Michael Sutton made a review of the Google Blacklist

Jan 8, 2007 15:11 GMT  ·  By

A phishing website is a webpage created to copy the entire content and all the elements of another page to trick its visitors and to obtain private information such as credit card numbers or bank accounts. Although it's illegal, more and more users are attracted by this action because they can earn money fast and easy. In the past, many companies tried to take action against pishers, many hackers being arrested and sentenced to prison.

Blogger Michael Sutton made a review of the Google Blacklist, a collection of websites that are currently blocked by Google, to observe the most attacked websites from the internet. It looks like the most affected webpages are Ebay, PayPal and Bank of America, three organizations that are currently working with huge amounts of money. "Online auction website eBay was the most targeted with 23.46 per cent of fake sites, followed by online payments site PayPal with 23.17 per cent. Third was Bank of America with 16.42 per cent," according to IT Pro.

Google is working hard to record all the websites that are identified with phishing actions, developing several tools to create the list. Google Toolbar, a free browser tool designed by the company, is just one of the utilities that can send a malicious website directly to Google.
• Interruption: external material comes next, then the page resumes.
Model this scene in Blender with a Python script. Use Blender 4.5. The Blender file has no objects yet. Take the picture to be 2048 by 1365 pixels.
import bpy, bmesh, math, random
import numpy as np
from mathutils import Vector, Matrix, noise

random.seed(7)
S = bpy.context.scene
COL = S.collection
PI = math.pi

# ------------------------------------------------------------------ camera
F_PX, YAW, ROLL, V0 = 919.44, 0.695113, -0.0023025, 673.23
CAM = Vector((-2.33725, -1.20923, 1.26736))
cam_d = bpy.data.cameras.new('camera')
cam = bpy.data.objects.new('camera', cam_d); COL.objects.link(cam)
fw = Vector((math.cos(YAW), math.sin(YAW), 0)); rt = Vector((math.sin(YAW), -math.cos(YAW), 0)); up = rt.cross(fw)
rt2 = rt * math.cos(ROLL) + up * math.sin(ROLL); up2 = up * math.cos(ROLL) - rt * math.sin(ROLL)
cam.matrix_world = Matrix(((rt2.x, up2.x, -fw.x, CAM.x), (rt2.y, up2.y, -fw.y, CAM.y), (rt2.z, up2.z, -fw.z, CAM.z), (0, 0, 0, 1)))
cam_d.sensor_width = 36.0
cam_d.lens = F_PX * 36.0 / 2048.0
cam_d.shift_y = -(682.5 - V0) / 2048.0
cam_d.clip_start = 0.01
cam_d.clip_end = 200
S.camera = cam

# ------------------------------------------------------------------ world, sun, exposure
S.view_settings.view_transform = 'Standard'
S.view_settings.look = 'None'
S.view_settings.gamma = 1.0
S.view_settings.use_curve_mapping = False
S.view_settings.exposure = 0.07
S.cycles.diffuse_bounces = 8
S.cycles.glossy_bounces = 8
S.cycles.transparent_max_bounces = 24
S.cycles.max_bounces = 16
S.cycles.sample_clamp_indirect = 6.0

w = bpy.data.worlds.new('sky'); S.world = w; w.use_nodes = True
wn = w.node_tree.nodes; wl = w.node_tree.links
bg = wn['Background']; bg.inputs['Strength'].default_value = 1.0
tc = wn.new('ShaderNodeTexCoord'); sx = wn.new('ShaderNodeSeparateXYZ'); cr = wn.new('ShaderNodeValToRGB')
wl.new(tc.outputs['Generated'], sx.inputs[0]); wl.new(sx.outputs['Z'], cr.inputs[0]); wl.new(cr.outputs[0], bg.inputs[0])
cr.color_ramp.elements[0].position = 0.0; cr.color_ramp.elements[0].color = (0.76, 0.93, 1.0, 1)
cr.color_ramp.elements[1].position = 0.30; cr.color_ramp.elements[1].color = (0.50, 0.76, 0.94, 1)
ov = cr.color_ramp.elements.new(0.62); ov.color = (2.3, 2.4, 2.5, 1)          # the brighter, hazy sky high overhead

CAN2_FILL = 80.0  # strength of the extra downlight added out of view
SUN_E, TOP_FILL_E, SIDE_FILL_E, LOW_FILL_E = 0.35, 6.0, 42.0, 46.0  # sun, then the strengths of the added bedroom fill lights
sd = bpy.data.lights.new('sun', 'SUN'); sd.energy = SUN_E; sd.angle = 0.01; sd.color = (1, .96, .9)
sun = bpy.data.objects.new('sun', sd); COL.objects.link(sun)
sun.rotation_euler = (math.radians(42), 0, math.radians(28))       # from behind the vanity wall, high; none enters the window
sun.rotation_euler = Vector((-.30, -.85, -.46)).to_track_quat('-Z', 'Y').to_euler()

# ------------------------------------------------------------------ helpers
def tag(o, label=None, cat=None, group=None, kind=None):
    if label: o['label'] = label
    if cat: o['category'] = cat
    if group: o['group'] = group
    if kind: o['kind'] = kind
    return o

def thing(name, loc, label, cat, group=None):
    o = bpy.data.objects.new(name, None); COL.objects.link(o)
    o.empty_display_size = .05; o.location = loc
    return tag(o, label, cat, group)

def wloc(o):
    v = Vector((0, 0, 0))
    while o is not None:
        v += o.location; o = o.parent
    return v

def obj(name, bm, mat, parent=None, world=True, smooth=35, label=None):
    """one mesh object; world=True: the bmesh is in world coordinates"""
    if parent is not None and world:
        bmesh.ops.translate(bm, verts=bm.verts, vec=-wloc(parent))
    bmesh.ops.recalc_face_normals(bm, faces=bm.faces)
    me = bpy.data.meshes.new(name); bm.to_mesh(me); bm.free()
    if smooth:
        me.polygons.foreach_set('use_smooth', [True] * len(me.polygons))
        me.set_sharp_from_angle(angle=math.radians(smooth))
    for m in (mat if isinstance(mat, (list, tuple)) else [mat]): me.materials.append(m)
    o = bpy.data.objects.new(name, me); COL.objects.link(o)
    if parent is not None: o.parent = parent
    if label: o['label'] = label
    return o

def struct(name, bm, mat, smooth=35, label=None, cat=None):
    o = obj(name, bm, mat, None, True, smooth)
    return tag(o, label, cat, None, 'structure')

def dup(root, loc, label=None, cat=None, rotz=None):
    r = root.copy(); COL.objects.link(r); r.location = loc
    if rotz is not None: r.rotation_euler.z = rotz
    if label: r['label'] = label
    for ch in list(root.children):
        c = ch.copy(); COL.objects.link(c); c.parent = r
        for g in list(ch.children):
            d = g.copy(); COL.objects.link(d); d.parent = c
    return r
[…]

"I had expected to see a combination of social engineering attacks, known vulnerabilities and 0day attacks used on the sites with the majority falling into the first category. I was therefore somewhat surprised to find virtually all sites using straight social engineering attacks. I was also surprised to see that the top three targets - eBay, PayPal and Bank of America accounted for 63% of the active phishing sites. One amusing finding was that Yahoo! commonly hosts pages that phish...wait for it...Yahoo! credentials," Michael said.